Platinum Level Sponsor
You don't need a digital meter. But tell me what are you using to test voltages? I do not see anywhere in your posts that you have verified any voltage at all anywhere. All you really need is a test light. ideally use one that looks like an awl with a lamp in the handle. Alternately you can just use a spare dash lamp in a holder and a couple wires. Then step by step:

1) With Ign off use the test lamp to check for power at the post on the coil that is not connected to the dist. ( one lead of lamp to the terminal and other lead to ground). Should be no power, no light

2) turn Ign to ON and test again. Lamp should light due to power coming from Term 2 of the ignition switch to terminal 2 of the fuse box and then from that same terminal to the coil. No fuses involved in the ignition circuit.

3) Turn ign to Start, lamp should still light while engine is cranking,

4)Assuming above tests are OK. connect test lamp to other terminal of the coil.
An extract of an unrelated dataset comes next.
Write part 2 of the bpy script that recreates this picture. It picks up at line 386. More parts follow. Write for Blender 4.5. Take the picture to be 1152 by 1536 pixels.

Turn Ign to ON and lamp may light or not depending on position of the crank and dist. Then turn Ign to start and light should turn On and Off as the points open and close

5) Post here what you find.

Tom
 

Brandonse24

Donation Time
I have 2 test lights and a non functioning Analog meter (basically I can only tell there is power not how much).
I have power to the fuse panel, resistor, coil and distributor with key on and off. I have no wire from the ignition switch to the coil.
That's what I cant grasp, there is literally one wire from the fuse panel, over to the resistor into the coil then out to the distributor no other wires are at play here.
The light is constant while cranking and when not.
Yes I have been disconnecting the battery when not chasing wires or cranking as I don't trust this car enough to leave it connect and short out the coil or anything else.
 

Tom H

Platinum Level Sponsor
Brandon,

1) You say you have power at the coil even with Ign switch off? Do I understand correctly?

2) You say " The light is constant while cranking and when not. " But you don't say which side of the coil the lamp is connected to. If it's connected to the side that is connected to the dist then that shows the points are staying open.

3) Is there a wire connected to term 2 on the ignition switch - Originally it's a white wire and it goes to term 2 on the fuse box,

4) There is a wiring diagram for Series I on this site. Here's a link. You may need top do a lot of wire tracing:

http://www.sunbeamalpine.org/downloads/wiring_diagrams/s1_diagram.pdf

Tom
 

Brandonse24

Donation Time
Ken, I'm down in FL.

Tom I checked both sides of the coil just to test it, both have power no matter what.
There is a white wire with a red stripe that goes from the ignition to the fuse block, I'll have to check tomorrow where it actually connects from and to on the CB, not sure what blade it is on.

Sorry if I'm sounding silly everyone, but this has been driving me insane and made me question everything I thought I knew about cars.